Since 1984 the European Union has been involved with the implementation of CITES with observer status but has not been a formal party to the regime, as CITES was originally developed to be composed only of individual states.  In 1983 the Gaborone Amendment was proposed, which would make it possible for “regional economic integration organizations” to accede to the regime.  It was not until thirty years later in October 2013 that the amendment entered into force after Costa Rica cast a vote of acceptance and pushed the amendment over the approval threshold of 2/3rds of the members.  After the passage of the Gaborone Amendment the European Parliament and European Council proceeded to work through and debate the prospect of joining CITES.  After over a year of this process the European Parliament voted to accede on December 16, 2014.

A case study for the implications of the EU’s accession is a high-profile March 2013 vote to add additional restrictions on hunting and trading polar bears during the 16th meeting of the CITES Conference of Parties in Bangkok, Thailand.  While the European Union member states had intended to vote as one in favor of the measure, Denmark wanted to vote against it in order to protect polar bear hunting in Greenland.  Because of the high threshold needed for the EU to collectively cast its CITES votes one way or another, a single state was able to hold the entire 27-member voting bloc hostage and all the other EU member states ended up having to abstain.  The measure did not pass, and may not have passed even with the EU’s votes.  But this case raises concerns about the EU’s ability to act as a collective in relation to CITES and indeed other multilateral institutions.

Now that the EU is its own voting member, it is true that if it casts a CITES vote the individual member states may not cast their own votes.  But the inverse is also true: member states can cast their own votes in the absence of an EU vote.  It is unclear whether the EU as a collective would have the power to override or nullify member state votes that go against overall EU preferences such as in the aforementioned polar bear case.  There is ambiguity over what competencies the EU has and which competencies are left to the states regarding CITES, because it covers both environmental and trade policy.  The EU’s new authority to cast votes could lead to a more coherent expression of the EU’s policy preferences, and with now 28 members of CITES this gives the organization considerable influence over voting outcomes.  But depending on how much division there is within the EU on certain issues, just a few dissenting member states could still be able to weaken the EU’s ability to effectively participate in the shaping of CITES with regards to voting and other aspects of CITES engagement and implementation.
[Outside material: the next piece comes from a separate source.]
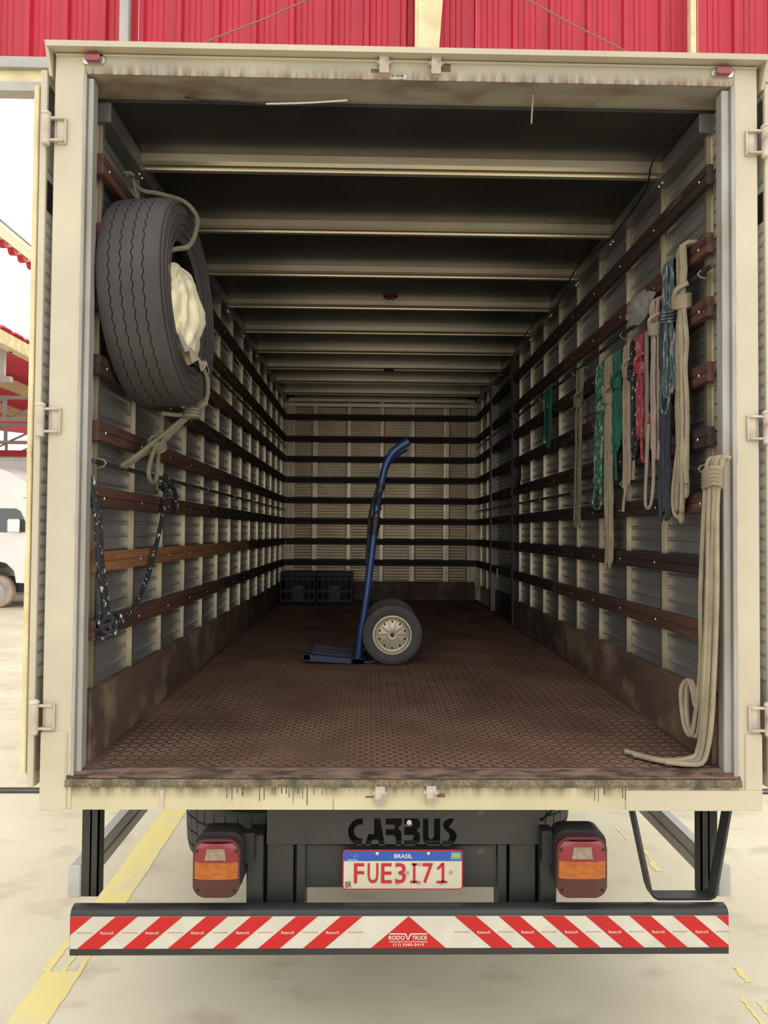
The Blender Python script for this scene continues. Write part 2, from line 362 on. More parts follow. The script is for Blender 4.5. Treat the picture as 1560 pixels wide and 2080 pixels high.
for x_, p_ in ((-1.0895,fr),(1.1085,fr2)):
    rb = random.Random(int(x_*10)); obj('weld_bead', MB().tube([(x_+rb.uniform(-0.002,0.002),-0.001,0.97+k*0.03) for k in range(79)],[rb.uniform(0.002,0.0042) for k in range(79)],6), 'seal', p_, WL[p_])
# drip moulding on top, with its gussets
mo = obj('drip_moulding', MB().prism([(0.02,3.40),(-0.045,3.394),(-0.047,3.412),(0.0,3.428),(0.06,3.44),(0.06,3.40)], 'x', -1.203, 1.207), 'paint', truck, (0,0,2.1))
for x0, x1 in ((-1.208,-1.198),(1.202,1.212)):
    obj('moulding_gusset', MB().prism([(-0.046,3.412),(0.06,3.442),(0.06,3.32),(0.0,3.32)], 'x', x0, x1), 'paint', mo, (0,0,2.1))
obj('moulding_ridge', MB().box(-1.185,1.185,-0.008,0.0,3.386,3.392), 'paint', mo, (0,0,2.1))
# latch keepers
for x, z in ((-0.086,3.368),(0.089,3.368),(-0.08,0.929),(0.088,0.932)):
    mk = MB(); w = 0.016
    mk.prism([(0,z-0.030),(-0.02,z-0.026),(-0.03,z),(-0.026,z+0.028),(-0.012,z+0.034),(0,z+0.034)], 'x', x-w, x+w)
    mk.cyl((x-w-0.008,-0.012,z+0.012),(x+w+0.008,-0.012,z+0.012),0.008,8)
    obj('latch_keeper', mk, 'paint_white', truck, (x,0,z))
rs = obj('rust_stain', MB().box(-0.128,-0.100,-0.0012,0,0.924,0.929).box(0.108,0.135,-0.0012,0,0.926,0.938).box(0.106,0.14,-0.0012,0,3.36,3.392).box(-0.13,-0.103,-0.0012,0,3.352,3.364), 'rust_lip', truck, (0,0,2))
rs['kind'] = 'stuff'
dr = MB(); rd = random.Random(12)
for px in (466,476,486,497,531,540,556,562,575,584,590,598,608,617,626,640,656,1205,1213,1225,1262,1268):
    x = -0.034+(px-800)/609.0; L_ = rd.uniform(0.018,0.058); w_ = rd.uniform(0.0009,0.0022)
    dr.box(x-w_,x+w_,-0.0008,0,0.957-L_,0.957)
obj('drip_stains', dr, 'mould_strip', truck, (0,0,0.92), kind='stuff')
# torn label with black print
lb = obj('torn_label', MB().box(-0.066,-0.012,-0.0015,0,3.334,3.345), 'print_white', truck, (0,0,3.34))
mk = MB()
for k in range(11): mk.box(-0.064+k*0.0042,-0.0615+k*0.0042+rnd.uniform(-0.001,0.001),-0.003,-0.0015,3.336+rnd.uniform(0,0.003),3.344)
obj('barcode_print', mk, 'print_black', lb, (0,0,3.34))
# marker lamps
for x, z in ((-1.059,3.375),(1.067,3.372)):
    b = obj('marker_lamp', MB().prism(rrect(x-0.038,x+0.038,z-0.017,z+0.017,0.016), 'y', -0.008, 0), 'chrome', truck, (x,0,z), label='small red clearance lamp')
    obj('lens', MB().prism(rrect(x-0.026,x+0.026,z-0.013,z+0.013,0.009), 'y', -0.024, -0.008), 'marker_red', b, (x,0,z))
    for s_ in (-1,1): obj('screw', MB().cyl((x+s_*0.031,-0.011,z),(x+s_*0.031,-0.008,z),0.004,8), 'screw', b, (x,0,z))
# hinges
def hinge(x, z, s):
    mk = MB().box(min(x-s*0.012,x-s*0.045),max(x-s*0.012,x-s*0.045),-0.007,0,z-0.044,z+0.044,0.003)
    for dz in (-0.040,0.034): mk.box(min(x-s*0.04,x+s*0.022),max(x-s*0.04,x+s*0.022),-0.020,-0.004,z+dz,z+dz+0.008,0.002)
    mk.box(min(x-s*0.045,x-s*0.038),max(x-s*0.045,x-s*0.038),-0.012,0,z-0.044,z+0.044,0.002)
    h = obj('hinge', mk, 'paint_white', truck, (x,0,z), label='weathered steel door hinge')
    obj('hinge_barrel', MB().lathe([(-0.056,0),(-0.055,0.010),(-0.050,0.014),(-0.046,0.0135),(0.046,0.0135),(0.048,0.017),(0.055,0.015),(0.060,0.008),(0.061,0)], (x+s*0.018,-0.018,z), 'z', 16, False), 'paint_white', h, (x,0,z), smooth=True)
for z in (3.13,2.158,1.186): hinge(-1.19, z, -1); hinge(1.19, z, 1)
# --- rear doors folded right round against the sides
def door(s):
    X = lambda a: s*a
    def bx(mb, a, b, *r): return mb.box(min(X(a),X(b)), max(X(a),X(b)), *r)
    rim = MB(); bx(rim,1.215,1.236,0.0,0.016,0.955,3.34,0.002); bx(rim,1.215,1.236,1.15,1.185,0.955,3.34,0.004)
    bx(rim,1.215,1.236,0.016,1.15,3.30,3.34); bx(rim,1.215,1.236,0.016,1.15,0.955,1.0)
    d = obj('rear_door', rim, 'paint', truck, (X(1.22),0,2.1), label='open rear door swung back along the box side')
    e = MB(); bx(e,1.236,1.243,0.012,1.17,0.99,3.30); obj('rubber_seal', e, 'seal', d, (X(1.22),0,2.1))
    e = MB(); bx(e,1.243,1.260,0.004,1.175,1.0,3.29,0.003); obj('inner_frame', e, 'girder_cream' if s < 0 else 'paint', d, (X(1.22),0,2.1))
    P = []; z = 1.0; k = 0
    while z < 3.28:
        P += [(1.222,z),(1.222,z+0.028),(1.230,z+0.032),(1.230,z+0.04)]; z += 0.044
    e = MB(); n = len(P)
    e.add([(X(a),0.016,zz) for a,zz in P]+[(X(a),1.15,zz) for a,zz in P], [(i,i+1,n+i+1,n+i) for i in range(n-1)])
    obj('corrugated_panel', e, 'white_paint', d, (X(1.22),0,2.1))
    for z0, z1, mt in ((3.20,3.29,'print_black'),(3.02,3.18,'tape_white'),(2.88,2.98,'print_black'),(1.12,1.30,'tape_white'),(1.0,1.11,'cardboard')):
        e = MB(); bx(e,1.2195,1.2215,0.018,0.35,z0,z1); obj('sticker', e, mt, d, (X(1.22),0,2.1))
door(-1); door(1)

# --- cargo floor
cf = MB(); ys = [0.03,0.5,1.0,1.5,2.0,5.8]; vs_ = []
for y in ys: vs_ += [(-1.09,y,floor_z(y)),(1.09,y,floor_z(y)),(1.09,y,0.95),(-1.09,y,0.95)]
fs_ = [(0,1,2,3)]
for i in range(len(ys)-1):
    a = 4*i
    for k in range(4): fs_.append((a+k,a+(k+1)%4,a+4+(k+1)%4,a+4+k))
cf.add(vs_, fs_)
cfo = obj('cargo_floor', cf, 'tread_plate', truck, (0,0,1.0), label='rusty brown tread plate floor of the cargo box')
tb = MB(); row = 0; y = 0.05
while y < 5.7:
    x = -1.03+(0.020 if row % 2 else 0)
    ang = math.radians(32) if row % 2 else math.radians(-32)
    st = 0.041
    while x < 1.03:
        ca, sa = math.cos(ang)*0.017, math.sin(ang)*0.017; na, nb = -math.sin(ang)*0.0038, math.cos(ang)*0.0038
        z = floor_z(y)
        tb.add([(x-ca+na,y-sa+nb,z),(x-ca-na,y-sa-nb,z),(x+ca-na,y+sa-nb,z),(x+ca+na,y+sa+nb,z),(x-ca*0.8,y-sa*0.8,z+0.0028),(x+ca*0.8,y+sa*0.8,z+0.0028)],
               [(0,1,4),(1,2,5,4),(2,3,5),(3,0,4,5)])
        x += st
    y += 0.0235 if y < 2.6 else 0.030; row += 1
obj('tread_bars', tb, 'tread_bar', cfo, (0,0,1.0), kind='stuff')
# --- outer skin, roof
sk = MB().box(-1.145,-1.125,0.12,5.9,0.9,3.42).box(1.125,1.145,0.12,5.9,0.9,3.42).box(-1.145,1.145,5.84,5.9,0.9,3.42)
obj('outer_skin', sk, 'paint', truck, (0,0,2.1))
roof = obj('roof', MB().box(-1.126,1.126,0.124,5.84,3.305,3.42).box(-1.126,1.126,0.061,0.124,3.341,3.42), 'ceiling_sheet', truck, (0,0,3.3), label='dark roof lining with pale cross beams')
bm_ = MB(); H = 0.040
bm_.prism([(0,3.305),(0,3.305-H*0.75),(0.012,3.305-H),(0.030,3.305-H),(0.034,3.305-H*0.75),(0.052,3.305-H*0.75),(0.056,3.305-H),(0.080,3.305-H),(0.086,3.305)], 'x', -1.05, 1.05)
bmesh_ = bm_.mesh('roof_beam', 'alu_beam', (0,0,3.305))
for k in range(9): place('roof_beam', bmesh_, roof, (0,0.47+0.613*k,3.305))
for s in (-1,1):
    a, b = sorted((s*1.045, s*1.126))
    obj('cornice', MB().box(a,b,0.12,5.84,3.235,3.305,0.004), 'alu_cornice', roof, (0,0,3.3))
m = MB()
for s in (-1,1):
    for k in range(9):
        for dy in (0.03,0.065): m.lathe([(-0.006,0),(-0.005,0.005),(0,0.006)], (s*1.062,0.47+0.613*k+dy,3.235), 'z', 8, False)
obj('rivets', m, 'screw', roof, (0,0,3.3), kind='stuff')
for x, y in ((-0.006,2.02),(0.037,4.13)):
    o = obj('ceiling_lamp', MB().box(x-0.045,x+0.045,y,y+0.06,3.245,3.264,0.005), 'black_plastic', roof, (x,y,3.25))
    obj('lens', MB().box(x-0.03,x+0.03,y+0.01,y+0.05,3.232,3.246,0.005), 'marker_red', o, (x,y,3.25))
# loose cable hanging under the front of the roof, wiring along the cornice
obj('loose_cable', MB().tube(smoothpath([(-0.78,0.10,3.315),(-0.72,0.08,3.296),(-0.6,0.08,3.292),(-0.495,0.085,3.288)]), 0.003, 5), 'black_plastic', roof, (0,0,3.3))
obj('loose_cable', MB().tube(smoothpath([(-0.495,0.085,3.288),(-0.357,0.08,3.291),(-0.212,0.07,3.297)]), 0.0035, 5), 'tape_white', roof, (0,0,3.3))
obj('loose_cable', MB().tube([(0.432,0.05,3.318),(0.429,0.05,3.27),(0.426,0.05,3.215)], 0.003, 5), 'rope_beige', roof, (0,0,3.3))
obj('wiring', MB().tube(smoothpath([(1.03,0.13,3.30),(0.98,0.3,3.28),(0.985,0.42,3.262),(1.03,0.62,3.25),(1.04,1.1,3.24),(1.0,1.5,3.255),(1.035,2.1,3.23),(1.0,2.7,3.25),(1.04,3.6,3.235)]), 0.004, 5), 'black_plastic', roof, (0,0,3.3))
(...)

Could other multi-state organizations follow the EU’s lead and accede to CITES?  One possible candidate would be ASEAN, whose member states have sought to tackle wildlife crime as a collective through initiatives such as the ASEAN Wildlife Enforcement Network (ASEAN-WEN).  However, ASEAN lacks the politically integrated, supranational character of the EU and therefore does not meet the requirements for accession put forth under the Gaborone Amendment.  In order to accede to CITES a regional organization must not only be economically integrated but the organization itself must have CITES-related competencies that have been ceded to it by individual states.  It must also have a common legal framework for addressing illegal wildlife trade – such as the EU Wildlife Trade Regulations.  Currently the EU is the only such organization that meets all of the Gaborone requirements.